Example 2: Implementing an Allocator Using bdlma::BufferedSequentialPool

bslma::Allocator is used throughout the interfaces of BDE components. Suppose we would like to create a fast allocator, my_FastAllocator, that allocates memory from a buffer in a similar fashion to bdlma::BufferedSequentialPool. bdlma::BufferedSequentialPool can be used directly to implement such an allocator.

Note that the documentation for this class is simplified for this usage example. Please see bdlma_bufferedsequentialallocator for full documentation of a similar class.

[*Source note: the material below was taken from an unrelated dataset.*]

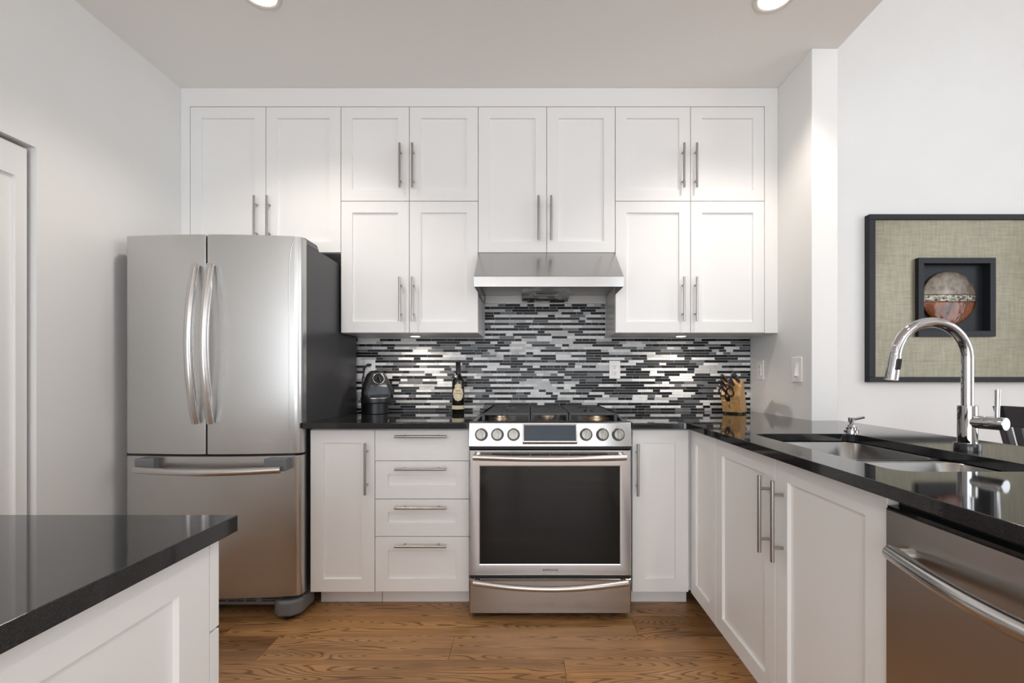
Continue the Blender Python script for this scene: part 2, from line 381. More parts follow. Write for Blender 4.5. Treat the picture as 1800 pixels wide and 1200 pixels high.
def win(n, a, b, c, d, rear):  # unseen, placed and sized for the lighting; dark frames streak the reflections
    mb = MB(); t = .05
    def bx(p, q, r, s_):
        if rear: mb.box(p, q, YR-.09, YR-.03, r, s_)
        else: mb.box(XE+.03, XE+.09, p, q, r, s_)
    for q in ((a, a+t, c, d), (b-t, b, c, d), (a, b, c, c+t), (a, b, d-t, d), ((a+b)/2-.03, (a+b)/2+.03, c, d)): bx(*q)
    struct('added_window_%d' % n, mb, M['frameblk'], 'unseen dark framed opening added for daylight')
mb = MB()
for a, b, c, d in ((-3.45, -3.4, .6, 2.5), (-2.4, -2.35, .6, 2.5), (-3.45, -2.35, .6, .65), (-3.45, -2.35, 2.45, 2.5), (-2.93, -2.87, .6, 2.5)): mb.box(XL-.09, XL-.03, a, b, c, d)
struct('added_window_4', mb, M['frameblk'], 'unseen dark framed opening added for daylight')  # unseen, added so light reaches the stub wall and peninsula
win(1, *HR[0], True); win(2, *HR[1], True); win(3, *HE[0], False)

# door in the left wall: flat panel door in a plain recess
r = tag(bpy.data.objects.new('door_1', None), 'white recessed-panel door in left wall', None, None, 'structure'); COL.objects.link(r); r.location = (XL, 1.3, 0)
xf = XL-.020; y0, y1, z1, sw = DY0+.012, DY1-.016, DZ-.014, .038
mb = MB(); mb.box(xf-.035, xf, y0, y1, z1-.12, z1); mb.box(xf-.035, xf, y0, y1, .01, .2); mb.box(xf-.035, xf, y0, y0+sw, .2, z1-.12); mb.box(xf-.035, xf, y1-sw, y1, .2, z1-.12)
mb.box(xf-.03, xf-.012, y0+sw, y1-sw, .2, z1-.12)
mb.build('door_leaf', M['trim'], r)
mb = MB(); mb.box(XL-.135, XL-.06, DY0, DY1, 0, DZ); mb.build('gap_shade', M['gapdark'], r)  # dark block painted as the shade in the gap around the leaf

# ================================================================ CABINETS
YU = 2.48; YBD = 2.12; XP = 0.758
UZ = dict(top=PZ(187.5, YU), mid=PZ(353.5, YU), bot=1.375, fr=PZ(444, YU))
def shaker(plane, a, b, z0, z1, face, t=.019, rail=.062, rec=.010, toprail=None, flat=False):
    """a shaker door: plane 'y' faces -Y at y=face, plane 'x' faces -X at x=face; a..b is its width"""
    mb = MB()
    def bx(p, q, r_, s_, d0, d1):
        if plane == 'y': mb.box(p, q, face+d0, face+d1, r_, s_)
        elif plane == 'x': mb.box(face+d0, face+d1, p, q, r_, s_)
        else: mb.box(face-d0, face-d1, p, q, r_, s_)
    if flat: bx(a, b, z0, z1, 0, t); return mb
    # one closed surface: front ring, step, recessed panel, back
    def P(u, z, d):
        return (u, face+d, z) if plane == 'y' else ((face+d, u, z) if plane == 'x' else (face-d, u, z))
    def loop(u0, u1, w0, w1, d): return [P(u0, w0, d), P(u1, w0, d), P(u1, w1, d), P(u0, w1, d)]
    e = .0012
    rg = [loop(a, b, z0, z1, t), loop(a, b, z0, z1, e), loop(a+e, b-e, z0+e, z1-e, 0),
          loop(a+rail, b-rail, z0+rail, z1-rail, 0), loop(a+rail+.002, b-rail-.002, z0+rail+.002, z1-rail-.002, rec)]
    mb.rings(rg); return mb
def bar_handle(plane, c, z, vertical, face, parent, ln=.245, sp=.16, so=.032, r=.006):
    """steel bar on two posts; c is the coordinate across, z the height of its centre"""
    mb = MB()
    def P(u, zz, d): return (u, face-d, zz) if plane == 'y' else ((face-d, u, zz) if plane == 'x' else (face+d, u, zz))
    if vertical:
        mb.tube([P(c, z-ln/2, so), P(c, z+ln/2, so)], r)
        for s_ in (-1, 1): mb.tube([P(c, z+s_*sp/2, -.001), P(c, z+s_*sp/2, so)], .0048, 12)
    else:
        mb.tube([P(c-ln/2, z, so), P(c+ln/2, z, so)], r)
        for s_ in (-1, 1): mb.tube([P(c+s_*sp/2, z, -.001), P(c+s_*sp/2, z, so)], .0048, 12)
    return mb.build('handle', M['nickel'], parent, smooth=40)
G = .0016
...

class my_FastAllocator : public bslma::Allocator {
    // This class implements the 'bslma::Allocator' protocol to provide a
    // fast allocator of heterogeneous blocks of memory (of varying,
    // user-specified sizes) from an external buffer whose address and size
    // are supplied at construction.
 
    // DATA
    bdlma::BufferedSequentialPool d_pool;  // memory manager for allocated
                                           // memory blocks
 
    // CREATORS
    my_FastAllocator(char             *buffer,
                     int               size,
                     bslma::Allocator *basicAllocator = 0);
        // Create an allocator for allocating memory blocks from the
        // specified external 'buffer' of the specified 'size' (in bytes).
        // Optionally specify a 'basicAllocator' used to supply memory
        // should the capacity of 'buffer' be exhausted.  If
        // 'basicAllocator' is 0, the currently installed default allocator
        // is used.
 
    ~my_FastAllocator();
        // Destroy this allocator.  All memory allocated from this
        // allocator is released.
 
    // MANIPULATORS
    virtual void *allocate(size_type size);
        // Return the address of a contiguous block of memory of the
        // specified 'size' (in bytes).
 
    virtual void deallocate(void *address);
        // This method has no effect on the memory block at the specified
        // 'address' as all memory allocated by this allocator is managed.
        // The behavior is undefined unless 'address' was allocated by this
        // allocator, and has not already been deallocated.
};
 
// CREATORS
inline
my_FastAllocator::my_FastAllocator(char             *buffer,
                                   int               size,
                                   bslma::Allocator *basicAllocator)
: d_pool(buffer, size, basicAllocator)
{
}
 
inline
my_FastAllocator::~my_FastAllocator()
{
    d_pool.release();
}
 
// MANIPULATORS
inline
void *my_FastAllocator::allocate(size_type size)
{
    return d_pool.allocate(size);
}
 
inline
void my_FastAllocator::deallocate(void *)
{
}

Function Documentation

operator delete()

void operator delete ( void *  address, BloombergLP::bdlma::BufferedSequentialPool &  pool  )

inline

Use the specified pool to deallocate the memory at the specified address. The behavior is undefined unless address was allocated using pool and has not already been deallocated. This operator is supplied solely to allow the compiler to arrange for it to be called in case of an exception.

operator new()

void * operator new ( bsl::size_t  size, BloombergLP::bdlma::BufferedSequentialPool &  pool  )

inline

Return a block of memory of the specified size (in bytes) allocated from the specified pool. Note that an object may allocate additional memory internally, requiring the allocator to be passed in as a constructor argument:

my_Type *newMyType(bdlma::BufferedSequentialPool *pool,
                   bslma::Allocator              *basicAllocator)
{
    return new (*pool) my_Type(..., basicAllocator);
}

Also note that the analogous version of operator delete should not be called directly. Instead, this component provides a static template member function, deleteObject, parameterized by TYPE that performs the following:

void deleteMyType(bdlma::BufferedSequentialPool *pool, my_Type *t)
{
    t->~my_Type();
}